In The Autobiography of Gucci Mane, the Atlanta rap star details his numerous stints in DeKalb County Jail and how they bolstered his street cred. When the Bay Area’s Mac Dre was locked up for conspiracy to commit robbery in 1992, he recorded an album over the jail phone that became legendary. This past year, Brooklyn rapper 6ix9ine’s various legal troubles—including a guilty plea for a child sex crime, and an arrest for firearms—propelled him into the Billboard Hot 100 and brought collaborations with Kanye West and Nicki Minaj.
But the reaction was noticeably different when Oakland rapper Qing Qi (Nikia Durgin) was booked in Nevada County Jail last week for an alleged burglary and high-speed getaway chase from police.

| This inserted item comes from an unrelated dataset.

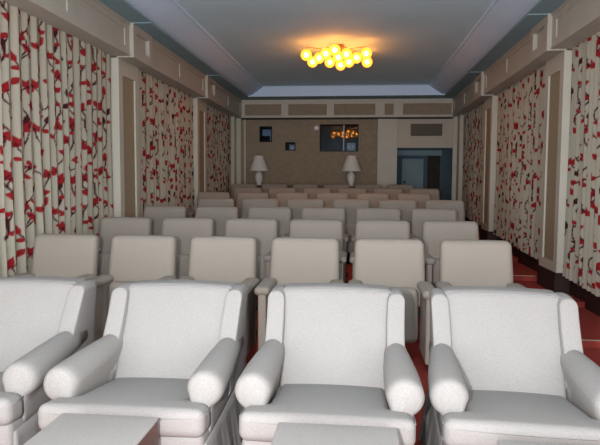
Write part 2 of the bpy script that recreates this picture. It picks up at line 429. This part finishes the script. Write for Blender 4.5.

According to police, Qing Qi sped off at 120 miles per hour with her headlights off after officers stopped her on suspicion of burglarizing a CVS in Grass Valley. She nearly got away, but crashed in nearby Auburn, and was caught attempting to hail an Uber back to Oakland. The Union reported that officers found several thousand dollars of hair-care products and makeup in her car.
Qing Qi now faces two felony counts of second-degree burglary, one felony count of evading a peace officer and one misdemeanor count of obstructing a peace officer. Pending sentencing, she could spend up to nine years in jail.

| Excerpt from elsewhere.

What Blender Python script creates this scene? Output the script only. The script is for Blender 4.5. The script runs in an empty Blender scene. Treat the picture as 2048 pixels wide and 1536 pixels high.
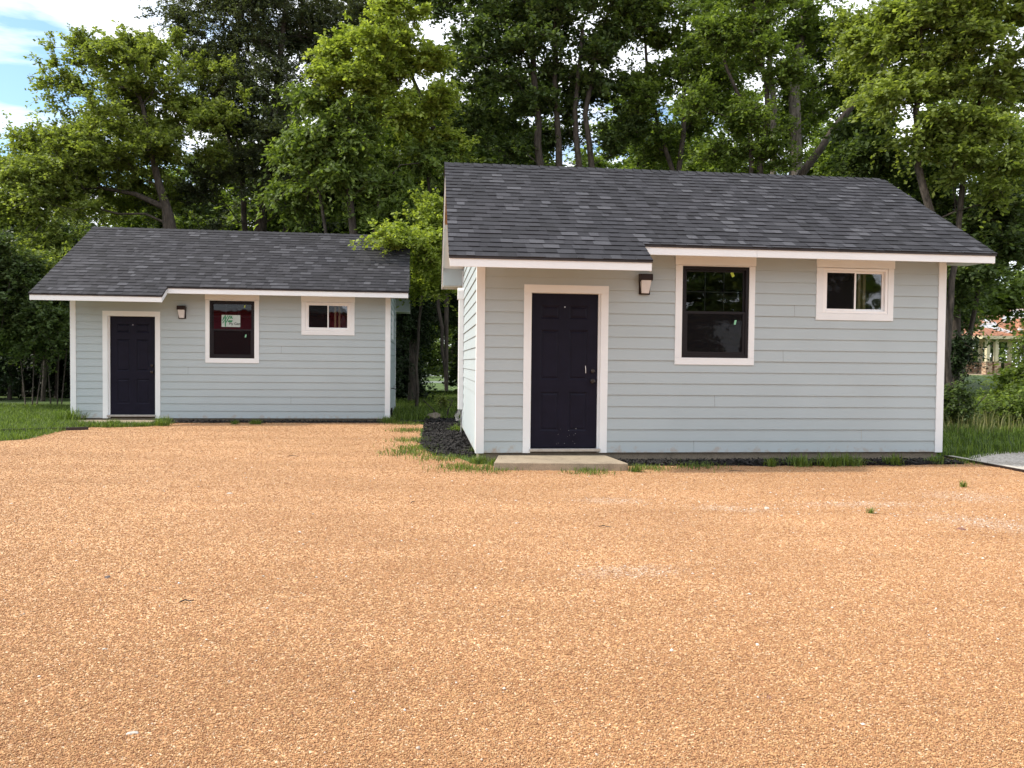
import bpy, math, random
import numpy as np
from mathutils import Matrix, Vector

random.seed(4)
scene = bpy.context.scene
col = scene.collection
R = math.radians

# ------------------------------------------------------------------ camera
FPX, PITCH, ROLL, CZ = 1570.73, 0.02715, 0.01012, 1.31
cam_d = bpy.data.cameras.new('camera')
cam = bpy.data.objects.new('camera', cam_d)
col.objects.link(cam)
cam_d.sensor_width = 36
cam_d.lens = FPX / 2048 * 36
cam_d.clip_start = 0.05
cam_d.clip_end = 2000
cam.matrix_world = (Matrix.Translation((0, 0, CZ)) @ Matrix.Rotation(math.pi / 2 - PITCH, 4, 'X')
                    @ Matrix.Rotation(ROLL, 4, 'Z'))
scene.camera = cam

# ------------------------------------------------------------------ light
SUN_EL, SUN_AZ = R(43), math.atan2(-0.05, -0.99)      # direction towards the sun: left, slightly behind the fronts
sd = Vector((math.cos(SUN_AZ) * math.cos(SUN_EL), math.sin(SUN_AZ) * math.cos(SUN_EL), math.sin(SUN_EL)))
sun_d = bpy.data.lights.new('sun', 'SUN')
sun_d.energy = 3.2
sun_d.angle = R(2.5)
sun_d.color = (1.0, 0.93, 0.82)
sun = bpy.data.objects.new('sun', sun_d)
sun.rotation_euler = sd.to_track_quat('Z', 'Y').to_euler()
col.objects.link(sun)

world = bpy.data.worlds.new('World')
scene.world = world
world.use_nodes = True
wn, wl = world.node_tree.nodes, world.node_tree.links
bg = wn['Background']
bg.inputs['Strength'].default_value = 0.11
sky = wn.new('ShaderNodeTexSky')
sky.sky_type = 'NISHITA'
sky.sun_disc = False
sky.sun_elevation = SUN_EL
sky.sun_rotation = math.pi / 2 - SUN_AZ
sky.altitude = 100
sky.air_density = 1.2
sky.dust_density = 0.6
sky.ozone_density = 2.0
tc = wn.new('ShaderNodeTexCoord')
sep = wn.new('ShaderNodeSeparateXYZ')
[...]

All of which would ordinarily mean, by the rap rulebook, a surge in a rapper’s career. Except when Qing Qi’s mugshot appeared on the homepage of KRON4 on Nov. 17 and spread through Bay Area social media, the local rap community didn’t celebrate her outlaw status. Nor was there the type of sympathy that’s usually expressed for male rappers who get caught and put behind bars. Instead, the majority of the comments took jabs at Qing Qi’s hair and weight.
Reactions escalated when Sacramento rapper Mozzy, who has over 828,000 Instagram followers (and, ironically, is Qing Qi’s labelmate on San Francisco imprint Empire), posted her and her alleged accomplice’s mugshots with the caption “Lil petty thievery n thingz” and numerous laugh-cry emojis. (The post has since been deleted.)
Following Mozzy’s lead, his followers responded with taunts, many commenting that she deserved arrest after dissing Sacramento during her time as co-host of Thizzler’s YouTube talk show, That’s My Word. (While debating whether Sacramento is culturally part of the Bay Area, Qing Qi quipped that “Sacramento people are weird,” to which her co-host DNas replied, “They’re 2005 Oakland,” implying that Sacramento is behind the times.)
Mozzy’s manager, DavO, told KQED through a publicist that Mozzy was trying to make a point. “He just wanted to show people how things can quickly turn around for you,” he wrote in an email, adding that Mozzy had planned to post Qing Qi’s bond, “just to show you that the same people who you put down, that you do not know from a can of paint, can be the same ones that you may need later in life. He deleted [his post] because he didn’t want to humiliate her.” (Qing Qi’s rap crew, Pu Tang Clan, posted her bond before Mozzy had the opportunity.)